The Movement has systematically opposed all projects that sought to liquidate the Palestinian cause through unequal agreements, simulated peace processes or “normalisation” initiatives that ignore the reality of occupation, apartheid and genocide.

Its presence in the national liberation struggle has profoundly marked the recent history of Palestine, not only through armed resistance, but through its capacity for social mobilisation, popular organisation and symbolic confrontation with the colonial discourse that seeks to reduce Palestine to a “humanitarian problem”, erasing its moral and political dimensions.

Territorial fragmentation, the existence of distinct legal systems for different populations, spatial segregation, forced population transfer and the systematic denial of political and civil rights are not rhetorical accusations, but facts widely documented by international human rights organisations.

Despite this, the response of the so-called “international community” remains marked by selectivity and hypocrisy, even though international law explicitly recognises the right of peoples under colonial domination and foreign occupation to self-determination and resistance.

However, when it comes to Palestine, this right is systematically denied. Palestinian resistance is criminalised, while the occupier enjoys impunity, diplomatic protection and military support from the great powers.

In this scenario, unity is not an abstract ideal, but a strategic requirement.
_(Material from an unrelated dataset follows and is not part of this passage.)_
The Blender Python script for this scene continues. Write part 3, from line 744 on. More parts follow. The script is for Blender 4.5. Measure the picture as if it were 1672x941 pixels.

The political and geographical fragmentation of the Palestinian people was deliberately produced as an instrument of colonial domination. The continuity of resistance does not stem from ideological obstinacy, but from historical, moral and legal coherence.

Only Palestinian national unity, through the convergence of national energies, can confront a colonial project that relies on military power, imperialist support and international complicity.

A people deprived of sovereignty, expelled from its land and subjected to an apartheid regime cannot be compelled to accept injustice as a permanent condition. Liberation is not a concession from the occupier, but a right to be realised by the oppressed people.

Thirty-eight years later, Hamas’s message remains clear and current: Palestine has not been defeated, nor erased. The ruins of Gaza, the siege of cities and the continuous expansion of colonial settlements do not demonstrate the failure of resistance, but rather expose the brutality of a colonial system sustained by violence and international omission.

As long as there is occupation, there will be resistance. As long as injustice and apartheid exist, the struggle for the liberation of Palestine will remain legitimate, necessary and historical. The history of Palestine is, above all, the history of a people that refuses to disappear.